## PROBLEM
Provide an exact copy of the data, excluding the images.
BEGIN
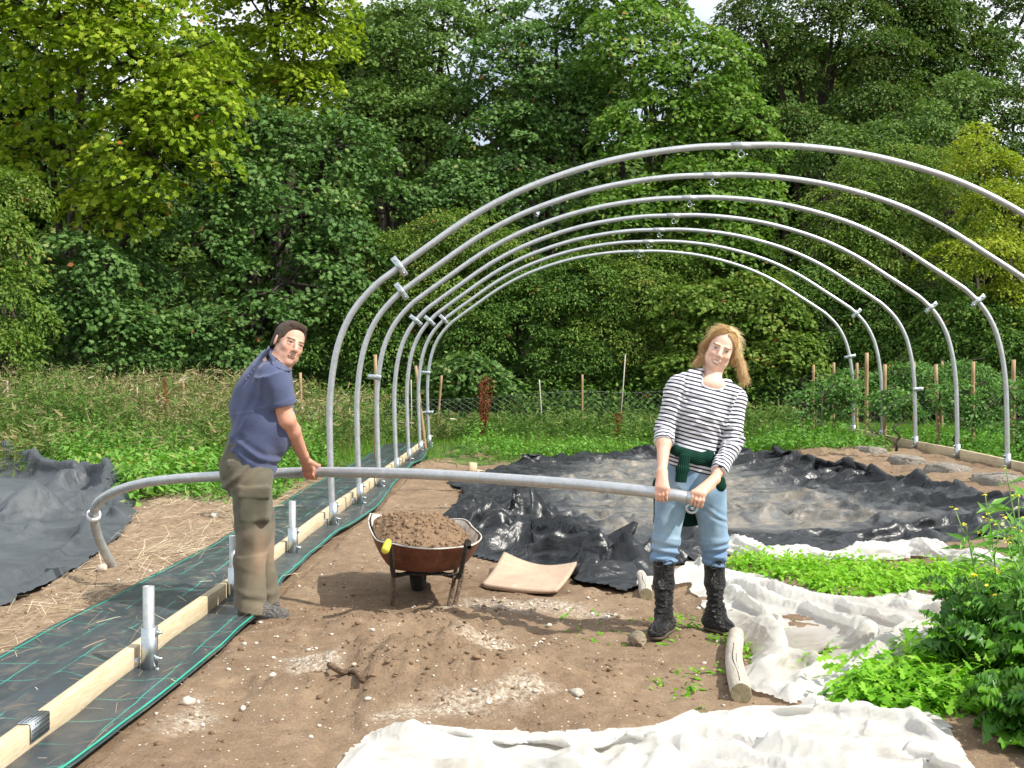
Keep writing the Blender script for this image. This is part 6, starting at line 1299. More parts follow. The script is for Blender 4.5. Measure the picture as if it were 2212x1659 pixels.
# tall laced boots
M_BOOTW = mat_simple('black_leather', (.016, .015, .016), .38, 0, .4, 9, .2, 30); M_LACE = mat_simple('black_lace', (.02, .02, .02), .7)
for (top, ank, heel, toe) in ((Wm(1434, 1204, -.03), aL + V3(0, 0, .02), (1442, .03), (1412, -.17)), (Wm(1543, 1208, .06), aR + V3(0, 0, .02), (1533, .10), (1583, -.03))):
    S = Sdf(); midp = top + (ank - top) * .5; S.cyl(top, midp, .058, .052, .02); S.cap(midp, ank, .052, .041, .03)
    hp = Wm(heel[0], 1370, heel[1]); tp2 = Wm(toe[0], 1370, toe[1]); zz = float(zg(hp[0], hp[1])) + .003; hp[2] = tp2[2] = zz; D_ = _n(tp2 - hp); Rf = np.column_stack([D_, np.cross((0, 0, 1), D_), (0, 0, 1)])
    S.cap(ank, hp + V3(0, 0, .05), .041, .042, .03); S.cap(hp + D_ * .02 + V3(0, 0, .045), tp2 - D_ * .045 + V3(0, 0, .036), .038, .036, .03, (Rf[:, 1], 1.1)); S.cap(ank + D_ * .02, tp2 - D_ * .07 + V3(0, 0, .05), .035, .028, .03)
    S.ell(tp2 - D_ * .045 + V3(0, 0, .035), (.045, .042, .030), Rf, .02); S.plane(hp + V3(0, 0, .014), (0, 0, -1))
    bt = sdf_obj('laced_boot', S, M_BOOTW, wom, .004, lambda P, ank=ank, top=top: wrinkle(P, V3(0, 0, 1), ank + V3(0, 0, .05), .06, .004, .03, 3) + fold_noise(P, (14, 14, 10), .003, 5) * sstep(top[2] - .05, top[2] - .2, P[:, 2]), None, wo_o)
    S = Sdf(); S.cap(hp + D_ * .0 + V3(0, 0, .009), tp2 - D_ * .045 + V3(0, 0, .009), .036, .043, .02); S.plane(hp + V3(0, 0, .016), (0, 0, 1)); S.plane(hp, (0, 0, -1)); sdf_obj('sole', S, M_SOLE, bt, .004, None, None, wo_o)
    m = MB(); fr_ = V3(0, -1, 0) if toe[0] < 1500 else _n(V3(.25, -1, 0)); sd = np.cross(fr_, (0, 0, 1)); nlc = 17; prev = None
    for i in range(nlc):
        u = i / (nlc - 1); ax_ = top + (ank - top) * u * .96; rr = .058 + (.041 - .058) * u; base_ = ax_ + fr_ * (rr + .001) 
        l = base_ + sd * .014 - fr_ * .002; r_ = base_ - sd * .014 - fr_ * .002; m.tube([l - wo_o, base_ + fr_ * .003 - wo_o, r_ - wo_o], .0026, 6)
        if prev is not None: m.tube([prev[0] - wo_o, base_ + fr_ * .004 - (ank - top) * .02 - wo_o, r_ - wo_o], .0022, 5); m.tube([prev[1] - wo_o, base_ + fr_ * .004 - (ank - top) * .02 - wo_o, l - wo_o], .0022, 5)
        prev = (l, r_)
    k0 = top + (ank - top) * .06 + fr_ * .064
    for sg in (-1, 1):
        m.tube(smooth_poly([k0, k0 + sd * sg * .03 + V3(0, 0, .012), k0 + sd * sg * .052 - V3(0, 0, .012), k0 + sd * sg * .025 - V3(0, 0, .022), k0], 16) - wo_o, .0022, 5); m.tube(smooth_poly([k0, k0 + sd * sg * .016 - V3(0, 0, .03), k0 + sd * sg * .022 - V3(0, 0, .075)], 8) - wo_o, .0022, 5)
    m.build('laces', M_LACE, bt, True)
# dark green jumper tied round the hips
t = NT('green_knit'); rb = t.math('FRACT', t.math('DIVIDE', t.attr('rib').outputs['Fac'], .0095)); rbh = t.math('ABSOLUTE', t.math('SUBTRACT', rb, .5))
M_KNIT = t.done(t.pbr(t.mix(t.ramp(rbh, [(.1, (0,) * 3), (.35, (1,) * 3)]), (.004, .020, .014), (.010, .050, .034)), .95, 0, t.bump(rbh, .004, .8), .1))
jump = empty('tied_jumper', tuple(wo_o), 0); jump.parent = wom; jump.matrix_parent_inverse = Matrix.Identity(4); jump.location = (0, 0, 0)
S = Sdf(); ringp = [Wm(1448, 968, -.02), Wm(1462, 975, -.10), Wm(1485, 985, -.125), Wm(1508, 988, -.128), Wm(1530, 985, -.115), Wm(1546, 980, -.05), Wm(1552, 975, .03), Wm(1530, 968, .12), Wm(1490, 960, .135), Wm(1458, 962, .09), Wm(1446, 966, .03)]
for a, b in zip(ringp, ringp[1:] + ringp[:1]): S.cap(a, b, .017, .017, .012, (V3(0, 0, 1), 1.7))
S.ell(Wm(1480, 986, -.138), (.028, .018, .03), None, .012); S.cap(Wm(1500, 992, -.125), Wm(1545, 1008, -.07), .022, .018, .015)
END
## TASK OUTPUT
Keep writing the Blender script for this image. This is part 6, starting at line 1299. More parts follow. The script is for Blender 4.5. Measure the picture as if it were 2212x1659 pixels.
# tall laced boots
M_BOOTW = mat_simple('black_leather', (.016, .015, .016), .38, 0, .4, 9, .2, 30); M_LACE = mat_simple('black_lace', (.02, .02, .02), .7)
for (top, ank, heel, toe) in ((Wm(1434, 1204, -.03), aL + V3(0, 0, .02), (1442, .03), (1412, -.17)), (Wm(1543, 1208, .06), aR + V3(0, 0, .02), (1533, .10), (1583, -.03))):
    S = Sdf(); midp = top + (ank - top) * .5; S.cyl(top, midp, .058, .052, .02); S.cap(midp, ank, .052, .041, .03)
    hp = Wm(heel[0], 1370, heel[1]); tp2 = Wm(toe[0], 1370, toe[1]); zz = float(zg(hp[0], hp[1])) + .003; hp[2] = tp2[2] = zz; D_ = _n(tp2 - hp); Rf = np.column_stack([D_, np.cross((0, 0, 1), D_), (0, 0, 1)])
    S.cap(ank, hp + V3(0, 0, .05), .041, .042, .03); S.cap(hp + D_ * .02 + V3(0, 0, .045), tp2 - D_ * .045 + V3(0, 0, .036), .038, .036, .03, (Rf[:, 1], 1.1)); S.cap(ank + D_ * .02, tp2 - D_ * .07 + V3(0, 0, .05), .035, .028, .03)
    S.ell(tp2 - D_ * .045 + V3(0, 0, .035), (.045, .042, .030), Rf, .02); S.plane(hp + V3(0, 0, .014), (0, 0, -1))
    bt = sdf_obj('laced_boot', S, M_BOOTW, wom, .004, lambda P, ank=ank, top=top: wrinkle(P, V3(0, 0, 1), ank + V3(0, 0, .05), .06, .004, .03, 3) + fold_noise(P, (14, 14, 10), .003, 5) * sstep(top[2] - .05, top[2] - .2, P[:, 2]), None, wo_o)
    S = Sdf(); S.cap(hp + D_ * .0 + V3(0, 0, .009), tp2 - D_ * .045 + V3(0, 0, .009), .036, .043, .02); S.plane(hp + V3(0, 0, .016), (0, 0, 1)); S.plane(hp, (0, 0, -1)); sdf_obj('sole', S, M_SOLE, bt, .004, None, None, wo_o)
    m = MB(); fr_ = V3(0, -1, 0) if toe[0] < 1500 else _n(V3(.25, -1, 0)); sd = np.cross(fr_, (0, 0, 1)); nlc = 17; prev = None
    for i in range(nlc):
        u = i / (nlc - 1); ax_ = top + (ank - top) * u * .96; rr = .058 + (.041 - .058) * u; base_ = ax_ + fr_ * (rr + .001) 
        l = base_ + sd * .014 - fr_ * .002; r_ = base_ - sd * .014 - fr_ * .002; m.tube([l - wo_o, base_ + fr_ * .003 - wo_o, r_ - wo_o], .0026, 6)
        if prev is not None: m.tube([prev[0] - wo_o, base_ + fr_ * .004 - (ank - top) * .02 - wo_o, r_ - wo_o], .0022, 5); m.tube([prev[1] - wo_o, base_ + fr_ * .004 - (ank - top) * .02 - wo_o, l - wo_o], .0022, 5)
        prev = (l, r_)
    k0 = top + (ank - top) * .06 + fr_ * .064
    for sg in (-1, 1):
        m.tube(smooth_poly([k0, k0 + sd * sg * .03 + V3(0, 0, .012), k0 + sd * sg * .052 - V3(0, 0, .012), k0 + sd * sg * .025 - V3(0, 0, .022), k0], 16) - wo_o, .0022, 5); m.tube(smooth_poly([k0, k0 + sd * sg * .016 - V3(0, 0, .03), k0 + sd * sg * .022 - V3(0, 0, .075)], 8) - wo_o, .0022, 5)
    m.build('laces', M_LACE, bt, True)
# dark green jumper tied round the hips
t = NT('green_knit'); rb = t.math('FRACT', t.math('DIVIDE', t.attr('rib').outputs['Fac'], .0095)); rbh = t.math('ABSOLUTE', t.math('SUBTRACT', rb, .5))
M_KNIT = t.done(t.pbr(t.mix(t.ramp(rbh, [(.1, (0,) * 3), (.35, (1,) * 3)]), (.004, .020, .014), (.010, .050, .034)), .95, 0, t.bump(rbh, .004, .8), .1))
jump = empty('tied_jumper', tuple(wo_o), 0); jump.parent = wom; jump.matrix_parent_inverse = Matrix.Identity(4); jump.location = (0, 0, 0)
S = Sdf(); ringp = [Wm(1448, 968, -.02), Wm(1462, 975, -.10), Wm(1485, 985, -.125), Wm(1508, 988, -.128), Wm(1530, 985, -.115), Wm(1546, 980, -.05), Wm(1552, 975, .03), Wm(1530, 968, .12), Wm(1490, 960, .135), Wm(1458, 962, .09), Wm(1446, 966, .03)]
for a, b in zip(ringp, ringp[1:] + ringp[:1]): S.cap(a, b, .017, .017, .012, (V3(0, 0, 1), 1.7))
S.ell(Wm(1480, 986, -.138), (.028, .018, .03), None, .012); S.cap(Wm(1500, 992, -.125), Wm(1545, 1008, -.07), .022, .018, .015)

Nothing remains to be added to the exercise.